Ed Miliband has embraced the coalition's cap on welfare spending in a major speech dismissed by the Conservatives as "completely empty".

The Labour leader's speech in east London set out a range of policy proposals designed to demonstrate the opposition has some broad ideas to deal with social security.

"The next Labour government will have less money to spend," Miliband said

"If we are going to turn our economy around, protect our NHS, and build a stronger country we will have to be laser focused on how we spend every single pound.

"Social security spending, vital as it is, cannot be exempt from that discipline."

A three-year cap on welfare spending was suggested by chancellor George Osborne in this year's Budget, where he proposed a "firm limit" on "areas of welfare expenditure".

Now Miliband is attempting to make the idea his own in a bid, analysts have suggested, to make his decision to accept the policy less obvious to voters at the next general election in 2015.

He said an independent body should advise the government on how best to design the cap to prevent people being pushed into homelessness, adding – in an embellishment of the version of the speech distributed beforehand – that this was "the problem of the way the government has gone about their cap".

The speech covers the full breadth of the welfare budget. It suggests giving councils more autonomy to negotiate better deals with landlords, proposes restricting jobseeker's allowance to those who have been contributing longer than the current two years and asks employers to participate in 'living wage zones'.
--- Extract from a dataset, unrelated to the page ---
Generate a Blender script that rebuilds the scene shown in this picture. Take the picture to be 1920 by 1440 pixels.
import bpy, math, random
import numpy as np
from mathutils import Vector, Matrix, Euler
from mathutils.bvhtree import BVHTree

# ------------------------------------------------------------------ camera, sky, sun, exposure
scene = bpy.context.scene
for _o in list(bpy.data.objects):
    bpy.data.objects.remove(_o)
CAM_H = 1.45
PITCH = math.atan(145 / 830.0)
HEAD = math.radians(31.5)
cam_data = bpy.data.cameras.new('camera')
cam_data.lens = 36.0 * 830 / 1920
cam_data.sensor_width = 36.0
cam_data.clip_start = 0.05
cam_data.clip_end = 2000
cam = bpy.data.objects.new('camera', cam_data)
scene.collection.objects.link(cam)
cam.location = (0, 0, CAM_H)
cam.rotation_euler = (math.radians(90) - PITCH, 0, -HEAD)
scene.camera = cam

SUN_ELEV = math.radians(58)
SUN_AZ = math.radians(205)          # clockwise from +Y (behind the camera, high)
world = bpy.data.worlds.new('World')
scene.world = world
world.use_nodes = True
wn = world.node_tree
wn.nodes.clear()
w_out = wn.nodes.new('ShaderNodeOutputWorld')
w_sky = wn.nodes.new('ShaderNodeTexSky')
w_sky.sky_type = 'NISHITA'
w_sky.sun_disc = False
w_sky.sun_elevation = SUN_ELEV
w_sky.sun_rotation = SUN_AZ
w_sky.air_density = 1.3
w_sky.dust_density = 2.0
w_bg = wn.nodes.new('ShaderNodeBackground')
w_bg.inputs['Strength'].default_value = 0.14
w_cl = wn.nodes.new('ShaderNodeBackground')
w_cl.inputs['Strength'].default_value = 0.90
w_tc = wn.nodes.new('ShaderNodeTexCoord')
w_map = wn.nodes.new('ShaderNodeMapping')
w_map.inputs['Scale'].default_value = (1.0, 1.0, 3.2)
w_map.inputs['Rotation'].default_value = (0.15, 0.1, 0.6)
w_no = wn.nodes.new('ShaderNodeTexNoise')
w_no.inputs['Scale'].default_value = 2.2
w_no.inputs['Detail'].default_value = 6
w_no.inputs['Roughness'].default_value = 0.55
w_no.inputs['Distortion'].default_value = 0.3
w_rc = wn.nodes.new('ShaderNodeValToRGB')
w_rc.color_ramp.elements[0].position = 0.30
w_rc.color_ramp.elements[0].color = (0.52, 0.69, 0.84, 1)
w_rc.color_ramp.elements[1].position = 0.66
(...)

"We're just beginning to float a few ideas," shadow work and pensions secretary Liam Byrne told the Today programme before Miliband's speech.

"These are the principles that will guide Labour's approach to long-term social security reform."

Perhaps the most significant aspect of the speech is its break from Labour's longstanding principle of universal benefits.

"There will always be a place for universal support at the heart of our welfare system, like an NHS for all, a proper basic state pension for all those who’ve paid in," Miliband said.

"But whether it is relation to pensioners or children there is always a balance that has to be struck between universal, contributory and means-tested benefits.

"With so many difficult choices facing the next Labour government, we have to be realistic about what we can afford. "

Winter fuel allowance payments would be restricted for those earning higher incomes under a Labour government, while the party has also accepted the withdrawal of child benefit for those earning over £60,000.

"We can't make any changes that are not fully funded," Byrne added on child benefit earlier. "This is a couple of billion quid, that's a large amount of money."

The reforms are supposed to be cost-neutral as shadow chancellor Ed Balls has already made clear existing departmental expenditure limits will continue to apply, with no extra money available from borrowing.

Critics have pointed out many of the policies could see additional spending in the short-term, however.

"Ed Miliband is too weak to deliver the tough decisions on welfare hardworking people rightly want to see," Conservative party co-chairman Grant Shapps said.

"His plans would actually increase welfare spending, and mean more borrowing and more debt."

Byrne admitted: "There is up-front money, but there is a shared savings way of doing things."